Blogger airth10 said...

The invisible hand is a metaphor but it is also represents a philosophy. Is it analytical or continental philosophy, or both?

Paul Samuelson used it analytically.

12:27 pm  
Blogger Gavin Kennedy said...

airth

You say it 'represents a philosophy". But who's?

It now has many meanings given to it, but none of them represents Adam Smith's intended meaning in using it.

That is what I am concerned about on Lost Legacy.

Warren Samuels, a great historian of economic thought, finished a book before he died recently on the modern usages of the 'invisible hand' (I am waiting for it to arrive to read it and review it).

However, I had personal conversations a year or more ago while he was writing it and we agreed on several matters regarding Adam Smith's use, and from what he showed me in a draft paper. He looks beyond Smith's use to what has been made of the words in the last half of the 20th-century.

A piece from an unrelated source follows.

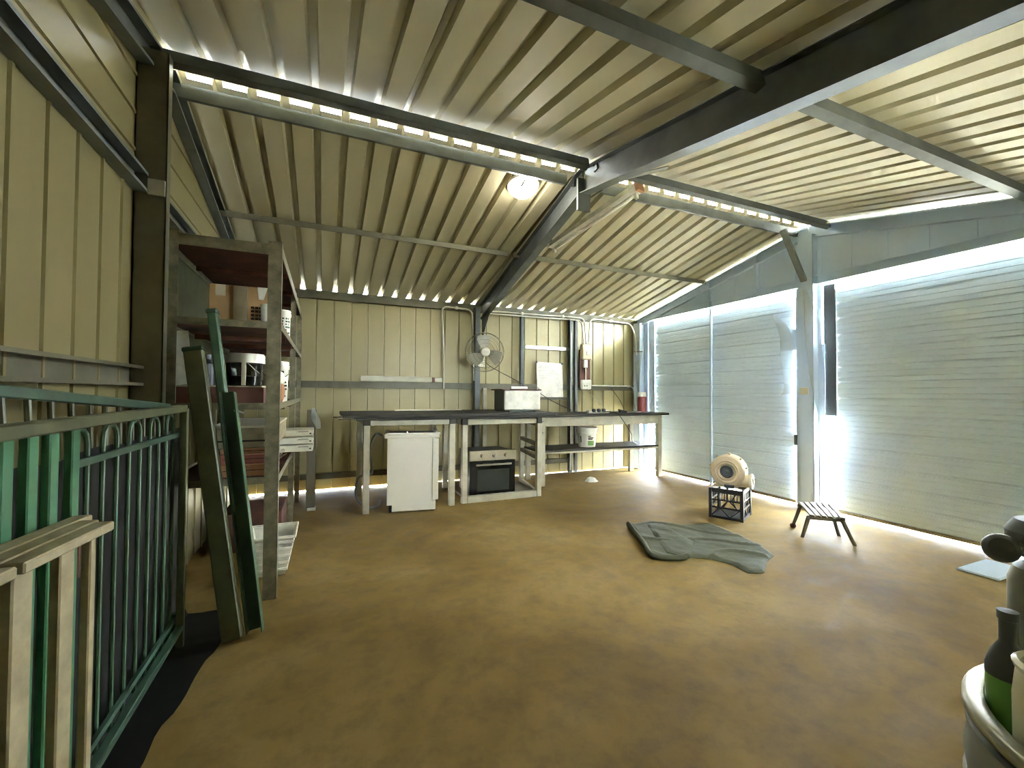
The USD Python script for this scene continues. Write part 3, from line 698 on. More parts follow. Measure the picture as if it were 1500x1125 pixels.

I look forward to reading the published book, and I am sure I shall not be disappointed.

Gavin

3:52 pm  
Blogger airth10 said...

Many consider Adam Smith a philosopher of economics. Thus, I would think, whatever musings he made about humankind were philosophical, including his idea about an invisible hand. That people have commandeered his IH metaphor for their own use is another philosophical problem.